For Van Gundy to back Jackson seems to suggest that he’ll look to make other tweaks to the roster and not trade Jackson, who has three more years and about $51 million left on his contract. Getting Jackson back to full strength could solve many of the offensive woes, in addition to some of the defensive strides they’ve made this season.

Van Gundy took the brunt of the blame for the Pistons’ shortcomings this season, but will look to build things back up. It could include some bigger moves, but also it’s unclear whether they’re looking for a veteran leader to help pull things together.

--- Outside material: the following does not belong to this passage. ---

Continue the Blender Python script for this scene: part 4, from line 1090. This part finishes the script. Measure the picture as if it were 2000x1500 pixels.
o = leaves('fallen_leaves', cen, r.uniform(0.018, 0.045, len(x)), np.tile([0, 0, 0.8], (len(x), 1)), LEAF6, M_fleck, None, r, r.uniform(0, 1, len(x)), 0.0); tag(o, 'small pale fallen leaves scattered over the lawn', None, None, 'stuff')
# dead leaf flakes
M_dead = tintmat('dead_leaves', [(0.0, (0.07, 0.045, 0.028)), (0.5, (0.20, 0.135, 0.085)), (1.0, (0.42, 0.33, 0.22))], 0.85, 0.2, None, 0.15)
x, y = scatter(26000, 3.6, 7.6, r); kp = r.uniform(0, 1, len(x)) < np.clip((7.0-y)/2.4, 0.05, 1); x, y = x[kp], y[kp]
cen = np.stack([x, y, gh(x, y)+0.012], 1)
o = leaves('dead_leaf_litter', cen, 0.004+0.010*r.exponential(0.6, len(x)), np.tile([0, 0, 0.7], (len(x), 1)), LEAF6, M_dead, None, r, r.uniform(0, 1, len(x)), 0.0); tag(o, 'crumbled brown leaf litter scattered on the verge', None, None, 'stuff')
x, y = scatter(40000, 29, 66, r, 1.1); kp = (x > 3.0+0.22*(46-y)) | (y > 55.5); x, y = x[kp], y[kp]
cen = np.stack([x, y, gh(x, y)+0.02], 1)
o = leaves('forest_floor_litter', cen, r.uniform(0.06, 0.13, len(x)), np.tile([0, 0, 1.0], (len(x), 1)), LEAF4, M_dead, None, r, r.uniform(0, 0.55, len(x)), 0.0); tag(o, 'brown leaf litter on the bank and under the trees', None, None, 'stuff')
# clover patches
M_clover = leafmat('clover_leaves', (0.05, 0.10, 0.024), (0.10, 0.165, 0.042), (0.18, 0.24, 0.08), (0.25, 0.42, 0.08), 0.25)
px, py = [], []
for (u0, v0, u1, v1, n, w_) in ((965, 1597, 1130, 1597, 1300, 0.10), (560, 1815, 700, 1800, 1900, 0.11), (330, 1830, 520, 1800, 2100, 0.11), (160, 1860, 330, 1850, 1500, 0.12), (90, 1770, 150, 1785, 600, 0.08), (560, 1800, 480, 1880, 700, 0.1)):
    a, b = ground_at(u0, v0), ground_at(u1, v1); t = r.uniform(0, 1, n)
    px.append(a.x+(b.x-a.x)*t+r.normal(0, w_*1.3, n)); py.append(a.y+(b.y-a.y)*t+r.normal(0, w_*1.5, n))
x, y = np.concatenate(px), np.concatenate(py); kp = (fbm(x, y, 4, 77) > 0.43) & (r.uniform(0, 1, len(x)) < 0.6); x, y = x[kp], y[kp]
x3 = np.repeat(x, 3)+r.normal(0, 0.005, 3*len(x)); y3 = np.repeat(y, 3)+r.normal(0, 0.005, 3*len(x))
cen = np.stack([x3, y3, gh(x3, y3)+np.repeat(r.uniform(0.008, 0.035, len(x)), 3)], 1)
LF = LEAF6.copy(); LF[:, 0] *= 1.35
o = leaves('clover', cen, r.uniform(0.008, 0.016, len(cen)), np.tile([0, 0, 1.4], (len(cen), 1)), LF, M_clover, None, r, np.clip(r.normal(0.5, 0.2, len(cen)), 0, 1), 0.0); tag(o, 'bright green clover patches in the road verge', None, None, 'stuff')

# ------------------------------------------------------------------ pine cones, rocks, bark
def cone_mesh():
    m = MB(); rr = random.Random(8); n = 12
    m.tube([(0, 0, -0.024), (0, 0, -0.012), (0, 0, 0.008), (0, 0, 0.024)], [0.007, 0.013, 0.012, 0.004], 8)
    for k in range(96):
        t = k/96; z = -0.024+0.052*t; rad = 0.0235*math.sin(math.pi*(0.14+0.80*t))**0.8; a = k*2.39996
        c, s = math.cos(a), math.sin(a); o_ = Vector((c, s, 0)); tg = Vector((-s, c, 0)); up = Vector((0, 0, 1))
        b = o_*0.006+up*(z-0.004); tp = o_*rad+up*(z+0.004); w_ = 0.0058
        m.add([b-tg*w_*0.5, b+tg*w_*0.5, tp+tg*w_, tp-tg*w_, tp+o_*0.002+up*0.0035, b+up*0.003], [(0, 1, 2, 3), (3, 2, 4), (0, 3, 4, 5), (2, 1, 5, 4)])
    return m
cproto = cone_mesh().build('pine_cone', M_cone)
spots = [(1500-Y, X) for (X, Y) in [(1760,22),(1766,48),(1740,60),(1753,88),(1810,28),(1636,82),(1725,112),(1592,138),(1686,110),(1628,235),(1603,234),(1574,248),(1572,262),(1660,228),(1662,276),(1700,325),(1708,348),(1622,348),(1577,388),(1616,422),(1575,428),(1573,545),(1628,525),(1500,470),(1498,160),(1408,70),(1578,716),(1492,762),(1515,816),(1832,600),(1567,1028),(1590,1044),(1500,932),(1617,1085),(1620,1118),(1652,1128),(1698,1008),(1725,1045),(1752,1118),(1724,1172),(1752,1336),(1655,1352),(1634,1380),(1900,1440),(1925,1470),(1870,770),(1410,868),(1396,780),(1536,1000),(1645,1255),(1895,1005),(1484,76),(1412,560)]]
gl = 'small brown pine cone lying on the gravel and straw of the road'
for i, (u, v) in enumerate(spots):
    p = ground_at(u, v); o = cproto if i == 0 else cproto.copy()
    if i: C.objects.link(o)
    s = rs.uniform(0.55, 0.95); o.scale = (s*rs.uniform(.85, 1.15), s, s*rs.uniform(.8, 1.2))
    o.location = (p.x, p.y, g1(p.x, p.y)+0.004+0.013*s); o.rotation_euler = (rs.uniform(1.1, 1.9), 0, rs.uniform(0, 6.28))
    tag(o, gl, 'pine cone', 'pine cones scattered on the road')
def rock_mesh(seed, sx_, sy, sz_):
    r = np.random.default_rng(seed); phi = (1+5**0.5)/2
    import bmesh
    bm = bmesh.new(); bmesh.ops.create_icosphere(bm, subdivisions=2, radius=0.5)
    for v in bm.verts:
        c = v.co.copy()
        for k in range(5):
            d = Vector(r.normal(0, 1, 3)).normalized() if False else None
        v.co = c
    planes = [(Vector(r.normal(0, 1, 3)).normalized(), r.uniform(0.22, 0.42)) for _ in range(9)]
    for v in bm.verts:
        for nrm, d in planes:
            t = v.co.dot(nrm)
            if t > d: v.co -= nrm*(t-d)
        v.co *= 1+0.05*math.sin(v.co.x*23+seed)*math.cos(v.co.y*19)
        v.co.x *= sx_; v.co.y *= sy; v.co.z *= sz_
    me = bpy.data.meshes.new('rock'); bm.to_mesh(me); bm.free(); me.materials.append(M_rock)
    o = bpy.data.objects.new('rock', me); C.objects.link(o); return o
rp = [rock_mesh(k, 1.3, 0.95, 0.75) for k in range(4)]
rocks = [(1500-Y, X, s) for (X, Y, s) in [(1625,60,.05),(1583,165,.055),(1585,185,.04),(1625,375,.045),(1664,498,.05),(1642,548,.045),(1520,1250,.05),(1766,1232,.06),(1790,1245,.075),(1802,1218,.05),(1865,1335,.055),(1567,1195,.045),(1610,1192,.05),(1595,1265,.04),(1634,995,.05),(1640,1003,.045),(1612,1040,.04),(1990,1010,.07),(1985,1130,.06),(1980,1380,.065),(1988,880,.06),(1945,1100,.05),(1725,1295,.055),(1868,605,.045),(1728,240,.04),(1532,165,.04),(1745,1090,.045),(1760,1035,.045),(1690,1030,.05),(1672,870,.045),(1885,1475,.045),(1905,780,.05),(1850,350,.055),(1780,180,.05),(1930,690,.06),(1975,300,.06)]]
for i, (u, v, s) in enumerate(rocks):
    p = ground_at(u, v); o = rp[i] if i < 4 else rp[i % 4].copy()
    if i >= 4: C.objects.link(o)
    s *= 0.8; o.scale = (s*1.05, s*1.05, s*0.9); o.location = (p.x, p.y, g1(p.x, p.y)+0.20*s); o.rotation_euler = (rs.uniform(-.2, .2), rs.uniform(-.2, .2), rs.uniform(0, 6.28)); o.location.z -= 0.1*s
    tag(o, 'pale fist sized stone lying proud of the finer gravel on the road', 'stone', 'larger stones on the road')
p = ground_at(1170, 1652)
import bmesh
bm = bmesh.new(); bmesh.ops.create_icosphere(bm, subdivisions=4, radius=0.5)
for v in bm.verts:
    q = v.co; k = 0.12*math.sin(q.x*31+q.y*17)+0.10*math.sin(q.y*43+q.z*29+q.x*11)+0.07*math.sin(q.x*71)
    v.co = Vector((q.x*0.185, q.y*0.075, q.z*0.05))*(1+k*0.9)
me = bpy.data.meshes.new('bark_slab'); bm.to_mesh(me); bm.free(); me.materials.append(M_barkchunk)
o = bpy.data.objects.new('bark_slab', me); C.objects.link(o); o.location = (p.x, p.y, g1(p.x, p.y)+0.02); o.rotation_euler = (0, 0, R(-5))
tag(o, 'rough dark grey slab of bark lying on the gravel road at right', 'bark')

“Yes, we may have to (find a veteran), but some of those guys should be saying that they don’t need a babysitter; I need to do things the right way,” Van Gundy said. “I will say I’m not totally happy with our professionalism and the way we approach things.

“That’s going to have to change and part of that is going to have to come from us being a little bit stricter and tougher with them on things in our expectations and part of it is going to have from them. You’ve been in the league four or five years — let’s take care of yourself better, let’s be more ready, pay more attention to the game plan, get our extra work in, be more dedicated to the lifting. All those things.

“The young part has to go by the wayside as an excuse. You’re a professional and you’re getting paid. If you don’t want that responsibility, don’t come out after one year. If you want to come out after one year, then you decided you wanted to be a pro — be a freaking pro.”